DATA BLOCK>
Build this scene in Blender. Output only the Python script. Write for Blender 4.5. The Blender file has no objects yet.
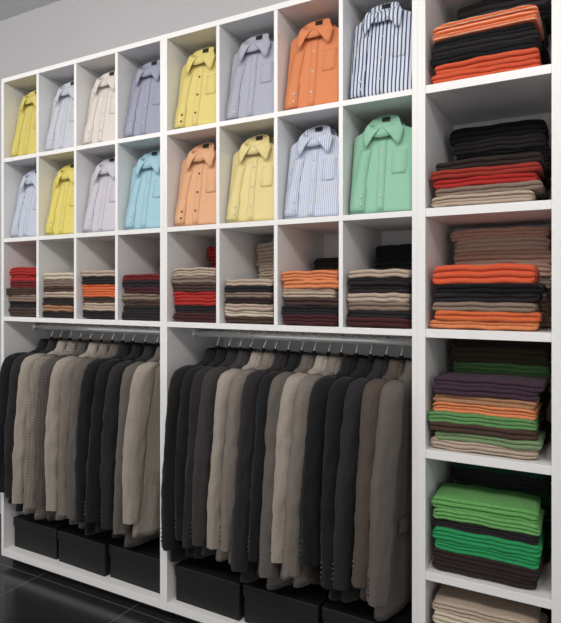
import bpy, math, random
from mathutils import Vector, Matrix, noise
random.seed(7)
S=bpy.context.scene
S.view_settings.view_transform='Standard'
S.view_settings.look='None'
D=1.912; YAW=math.radians(28.8); F=582.0; CZ=1.385

# ---------------------------------------------------------------- materials
def lin(c):
    r=[]
    for k in c[:3]:
        k=k/255.0
        r.append(k/12.92 if k<=0.04045 else ((k+0.055)/1.055)**2.4)
    return (r[0],r[1],r[2],1)
_m={}
def base(name):
    m=bpy.data.materials.new(name); m.use_nodes=True
    nt=m.node_tree; b=nt.nodes['Principled BSDF']
    return m,nt,b
def plain(name,c,rough=.5,metal=0,bump=0,bscale=200,spec=.5):
    if name in _m: return _m[name]
    m,nt,b=base(name)
    b.inputs['Base Color'].default_value=lin(c); b.inputs['Roughness'].default_value=rough
    b.inputs['Metallic'].default_value=metal; b.inputs['Specular IOR Level'].default_value=spec
    if bump:
        n=nt.nodes.new('ShaderNodeTexNoise'); n.inputs['Scale'].default_value=bscale
        bp=nt.nodes.new('ShaderNodeBump'); bp.inputs['Strength'].default_value=bump; bp.inputs['Distance'].default_value=.002
        tc=nt.nodes.new('ShaderNodeTexCoord'); nt.links.new(tc.outputs['Object'],n.inputs['Vector'])
        nt.links.new(n.outputs['Fac'],bp.inputs['Height']); nt.links.new(bp.outputs['Normal'],b.inputs['Normal'])
    _m[name]=m; return m
def fabric(kind,c,c2=None,freq=0,duty=.5,rough=.9,nscale=60,var=.12,sheen=.15):
    key=(kind,tuple(c),tuple(c2) if c2 else None,freq)
    if key in _m: return _m[key]
    m,nt,b=base('%s_%d_%d_%d'%((kind,)+tuple(c)))
    N=nt.nodes.new; L=nt.links.new
    tc=N('ShaderNodeTexCoord')
    b.inputs['Roughness'].default_value=rough
    b.inputs['Specular IOR Level'].default_value=.2
    b.inputs['Sheen Weight'].default_value=sheen
    n=N('ShaderNodeTexNoise'); n.inputs['Scale'].default_value=nscale; n.inputs['Detail'].default_value=4
    L(tc.outputs['Object'],n.inputs['Vector'])
    mix=N('ShaderNodeMix'); mix.data_type='RGBA'
    a=lin(c)
    mix.inputs[6].default_value=tuple(v*(1-var) for v in a[:3])+(1,)
    mix.inputs[7].default_value=tuple(min(1,v*(1+var)) for v in a[:3])+(1,)
    L(n.outputs['Fac'],mix.inputs[0]); out=mix.outputs[2]
    def lines(axis,fq,dt,src,col):
        sx=N('ShaderNodeSeparateXYZ'); L(tc.outputs['Object'],sx.inputs[0])
        mu=N('ShaderNodeMath'); mu.operation='MULTIPLY'; mu.inputs[1].default_value=fq; L(sx.outputs[axis],mu.inputs[0])
        fr=N('ShaderNodeMath'); fr.operation='FRACT'; L(mu.outputs[0],fr.inputs[0])
        lt=N('ShaderNodeMath'); lt.operation='LESS_THAN'; lt.inputs[1].default_value=dt; L(fr.outputs[0],lt.inputs[0])
        m2=N('ShaderNodeMix'); m2.data_type='RGBA'; L(lt.outputs[0],m2.inputs[0]); L(src,m2.inputs[6]); m2.inputs[7].default_value=lin(col)
        return m2.outputs[2]
    if c2:
        if kind=='suit':
            out=lines('Y',freq,duty,out,c2); out=lines('Z',freq*.8,duty,out,c2)
        else: out=lines('Z' if kind=='knitstripe' else 'X',freq,duty,out,c2)
    L(out,b.inputs['Base Color'])
    bp=N('ShaderNodeBump')
    n2=N('ShaderNodeTexNoise'); L(tc.outputs['Object'],n2.inputs['Vector'])
    if kind.startswith('knit'):
        n2.inputs['Scale'].default_value=230; n2.inputs['Detail'].default_value=2; bp.inputs['Strength'].default_value=.7; bp.inputs['Distance'].default_value=.004
    elif kind=='suit':
        mp=N('ShaderNodeMapping'); mp.inputs['Scale'].default_value=(1,1,.35); L(tc.outputs['Object'],mp.inputs[0]); L(mp.outputs[0],n2.inputs['Vector'])
        n2.inputs['Scale'].default_value=26; n2.inputs['Detail'].default_value=6; bp.inputs['Strength'].default_value=.6; bp.inputs['Distance'].default_value=.014
    else:
        n2.inputs['Scale'].default_value=14; n2.inputs['Detail'].default_value=3; bp.inputs['Strength'].default_value=.25; bp.inputs['Distance'].default_value=.006
    L(n2.outputs['Fac'],bp.inputs['Height']); L(bp.outputs['Normal'],b.inputs['Normal'])
    _m[key]=m; return m

# ---------------------------------------------------------------- mesh builder
class MB:
    def __init__(s): s.v=[];s.f=[];s.mi=[];s.sm=[];s.mats=[]
    def mat(s,m):
        if m not in s.mats: s.mats.append(m)
        return s.mats.index(m)
    def add(s,vs,fs,m,smooth=True,T=None):
        o=len(s.v); k=s.mat(m)
        for p in vs:
            p=Vector(p); s.v.append(tuple(T@p if T else p))
        for f in fs:
            s.f.append(tuple(i+o for i in f)); s.mi.append(k); s.sm.append(smooth)
    def loft(s,rings,m,c0=True,c1=True,closed=True,smooth=True,T=None):
        n=len(rings[0]); vs=[p for r in rings for p in r]; fs=[]
        for i in range(len(rings)-1):
            for j in range(n if closed else n-1):
                a=i*n+j; b=i*n+(j+1)%n; fs.append((a,b,b+n,a+n))
        if c0: fs.append(tuple(range(n-1,-1,-1)))
        if c1: fs.append(tuple((len(rings)-1)*n+j for j in range(n)))
        s.add(vs,fs,m,smooth,T)
    def box(s,x0,x1,y0,y1,z0,z1,m,T=None):
        vs=[(x0,y0,z0),(x1,y0,z0),(x1,y1,z0),(x0,y1,z0),(x0,y0,z1),(x1,y0,z1),(x1,y1,z1),(x0,y1,z1)]
        s.add(vs,[(0,3,2,1),(4,5,6,7),(0,1,5,4),(1,2,6,5),(2,3,7,6),(3,0,4,7)],m,False,T)
    def tube(s,pts,r,m,n=8,T=None):
        pts=[Vector(p) for p in pts]; rings=[]
        for i,p in enumerate(pts):
            d=(pts[min(i+1,len(pts)-1)]-pts[max(i-1,0)]).normalized()
            up=Vector((1,0,0)) if abs(d.x)<.9 else Vector((0,0,1))
            a=d.cross(up).normalized(); b=d.cross(a)
            rings.append([tuple(p+a*r*math.cos(t)+b*r*math.sin(t)) for t in [2*math.pi*k/n for k in range(n)]])
        s.loft(rings,m,T=T)
    def obj(s,name,loc=(0,0,0),rot=(0,0,0),bevel=0):
        me=bpy.data.meshes.new(name); me.from_pydata(s.v,[],s.f)
        for m in s.mats: me.materials.append(m)
        for p,k,q in zip(me.polygons,s.mi,s.sm): p.material_index=k; p.use_smooth=q
        me.update()
        o=bpy.data.objects.new(name,me); o.location=loc; o.rotation_euler=rot
        S.collection.objects.link(o)
        if bevel:
            b=o.modifiers.new('bevel','BEVEL'); b.width=bevel; b.segments=2; b.limit_method='ANGLE'
        return o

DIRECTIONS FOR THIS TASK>
Repeat the listing above from its first line through the line that contains "D=1.912; YAW=math.radians(28.8); F=582.0;", both included, and nothing more. Drop the pictures.

REPLY>
Build this scene in Blender. Output only the Python script. Write for Blender 4.5. The Blender file has no objects yet.
import bpy, math, random
from mathutils import Vector, Matrix, noise
random.seed(7)
S=bpy.context.scene
S.view_settings.view_transform='Standard'
S.view_settings.look='None'
D=1.912; YAW=math.radians(28.8); F=582.0; CZ=1.385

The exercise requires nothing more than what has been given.